### GOAL OF THE EXERCISE
Omit all pictures. Copy the rest of the material exactly.

### DATA PROVIDED
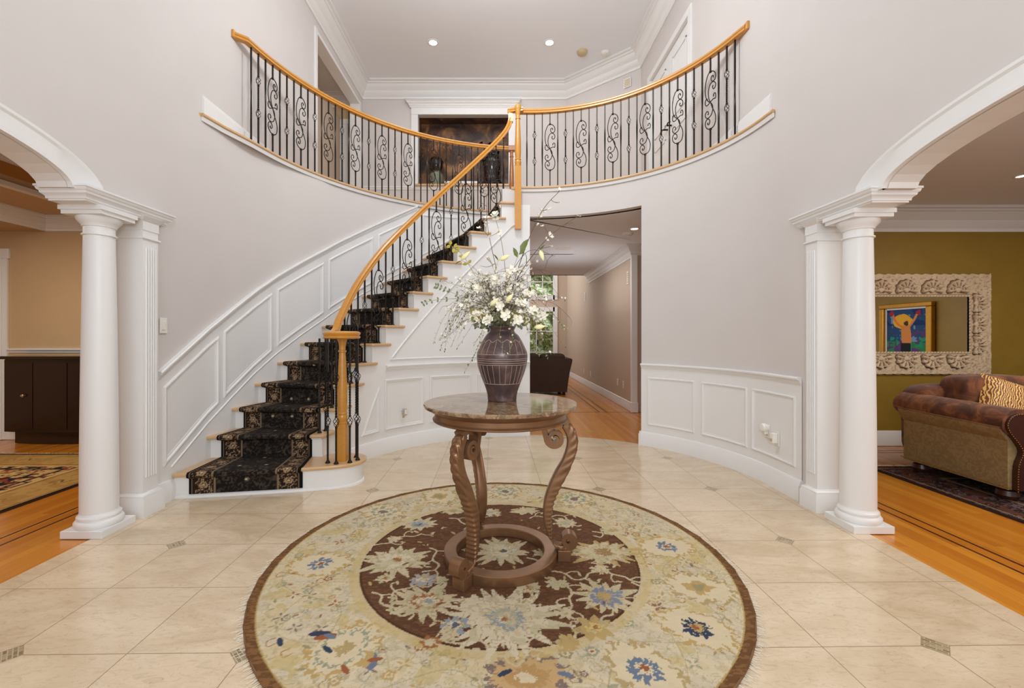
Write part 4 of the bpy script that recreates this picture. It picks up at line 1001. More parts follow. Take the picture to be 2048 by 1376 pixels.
for a in (-122, -4, 116):
    if not legs:
        L = leg_mesh().obj('leg', 'bronze', tb, smooth='full')
        sc1 = scroll_mesh((.298, .662), .046, PI*1.0, 1.9, 1, .028, lead=[(.372, .742), (.33, .760), (.275, .758), (.240, .728)]); sc1.obj('scroll', 'bronze', L, smooth=True)
        sc2 = scroll_mesh((.372, .108), .040, -PI*.75, 1.8, 1, .030, lead=None); sc2.obj('scroll', 'bronze', L, smooth=True)
        MB().box(.315, .385, -.035, .035, 0, .058).obj('foot_block', 'bronze', L, bevel=.002)
    else: L = copy_tree(legs[0], tb)
    L.rotation_euler = (0, 0, math.radians(a)); legs.append(L)

# ---------------------------------------------------------------- vase
VX, VY, VZ = .012, 2.497, TZ+.858
vs = empty('vase', (VX, VY, VZ), 0, 'tall brown glazed vase with incised lines standing on the marble table', 'vase')
vp = [(.0, 0), (.078, 0), (.081, .006), (.083, .03), (.090, .06), (.106, .105), (.125, .155), (.138, .20), (.143, .245), (.140, .27), (.132, .29), (.120, .315), (.105, .345), (.092, .365), (.080, .378), (.072, .386), (.068, .395), (.072, .404), (.076, .412), (.074, .418), (.062, .416), (.055, .40), (.06, .37), (.05, .36), (0, .36)]
vpo = spline(vp[1:-5], 3)
lathe(MB(), [tuple(p) for p in vpo]+[(.062, .416), (.054, .40), (.06, .37)], 56).obj('body', 'vase', vs, smooth='full')
def vr(z): k = np.argsort(vpo[:, 1]); return float(np.interp(z, vpo[k, 1], vpo[k, 0]))
mb = MB()
for z in (.10, .205, .216, .228, .238, .262): tube(mb, [((vr(z)+.0004)*math.cos(a), (vr(z)+.0004)*math.sin(a), z) for a in np.linspace(0, 2*PI, 64, endpoint=False)], .0011, 4, closed=True)
for i in range(26):
    a = i*2*PI/26; tube(mb, [((vr(z)+.0004)*math.cos(a+.03*math.sin(i)), (vr(z)+.0004)*math.sin(a+.03*math.sin(i)), z) for z in np.linspace(.102, .203, 7)], .0008, 4)
for i in range(20):
    a = i*2*PI/20; tube(mb, [((vr(z)+.0004)*math.cos(a+.1*(z-.29)*8), (vr(z)+.0004)*math.sin(a+.1*(z-.29)*8), z) for z in np.linspace(.264, .335, 6)], .0008, 4)
tube(mb, [((vr(.335+.007*math.sin(a*13))+.0005)*math.cos(a), (vr(.335+.007*math.sin(a*13))+.0005)*math.sin(a), .335+.007*math.sin(a*13)) for a in np.linspace(0, 2*PI, 160, endpoint=False)], .0011, 4, closed=True)
mb.obj('incised_decoration', 'incise', vs)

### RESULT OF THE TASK
Write part 4 of the bpy script that recreates this picture. It picks up at line 1001. More parts follow. Take the picture to be 2048 by 1376 pixels.
for a in (-122, -4, 116):
    if not legs:
        L = leg_mesh().obj('leg', 'bronze', tb, smooth='full')
        sc1 = scroll_mesh((.298, .662), .046, PI*1.0, 1.9, 1, .028, lead=[(.372, .742), (.33, .760), (.275, .758), (.240, .728)]); sc1.obj('scroll', 'bronze', L, smooth=True)
        sc2 = scroll_mesh((.372, .108), .040, -PI*.75, 1.8, 1, .030, lead=None); sc2.obj('scroll', 'bronze', L, smooth=True)
        MB().box(.315, .385, -.035, .035, 0, .058).obj('foot_block', 'bronze', L, bevel=.002)
    else: L = copy_tree(legs[0], tb)
    L.rotation_euler = (0, 0, math.radians(a)); legs.append(L)

# ---------------------------------------------------------------- vase
VX, VY, VZ = .012, 2.497, TZ+.858
vs = empty('vase', (VX, VY, VZ), 0, 'tall brown glazed vase with incised lines standing on the marble table', 'vase')
vp = [(.0, 0), (.078, 0), (.081, .006), (.083, .03), (.090, .06), (.106, .105), (.125, .155), (.138, .20), (.143, .245), (.140, .27), (.132, .29), (.120, .315), (.105, .345), (.092, .365), (.080, .378), (.072, .386), (.068, .395), (.072, .404), (.076, .412), (.074, .418), (.062, .416), (.055, .40), (.06, .37), (.05, .36), (0, .36)]
vpo = spline(vp[1:-5], 3)
lathe(MB(), [tuple(p) for p in vpo]+[(.062, .416), (.054, .40), (.06, .37)], 56).obj('body', 'vase', vs, smooth='full')
def vr(z): k = np.argsort(vpo[:, 1]); return float(np.interp(z, vpo[k, 1], vpo[k, 0]))
mb = MB()
for z in (.10, .205, .216, .228, .238, .262): tube(mb, [((vr(z)+.0004)*math.cos(a), (vr(z)+.0004)*math.sin(a), z) for a in np.linspace(0, 2*PI, 64, endpoint=False)], .0011, 4, closed=True)
for i in range(26):
    a = i*2*PI/26; tube(mb, [((vr(z)+.0004)*math.cos(a+.03*math.sin(i)), (vr(z)+.0004)*math.sin(a+.03*math.sin(i)), z) for z in np.linspace(.102, .203, 7)], .0008, 4)
for i in range(20):
    a = i*2*PI/20; tube(mb, [((vr(z)+.0004)*math.cos(a+.1*(z-.29)*8), (vr(z)+.0004)*math.sin(a+.1*(z-.29)*8), z) for z in np.linspace(.264, .335, 6)], .0008, 4)
tube(mb, [((vr(.335+.007*math.sin(a*13))+.0005)*math.cos(a), (vr(.335+.007*math.sin(a*13))+.0005)*math.sin(a), .335+.007*math.sin(a*13)) for a in np.linspace(0, 2*PI, 160, endpoint=False)], .0011, 4, closed=True)
mb.obj('incised_decoration', 'incise', vs)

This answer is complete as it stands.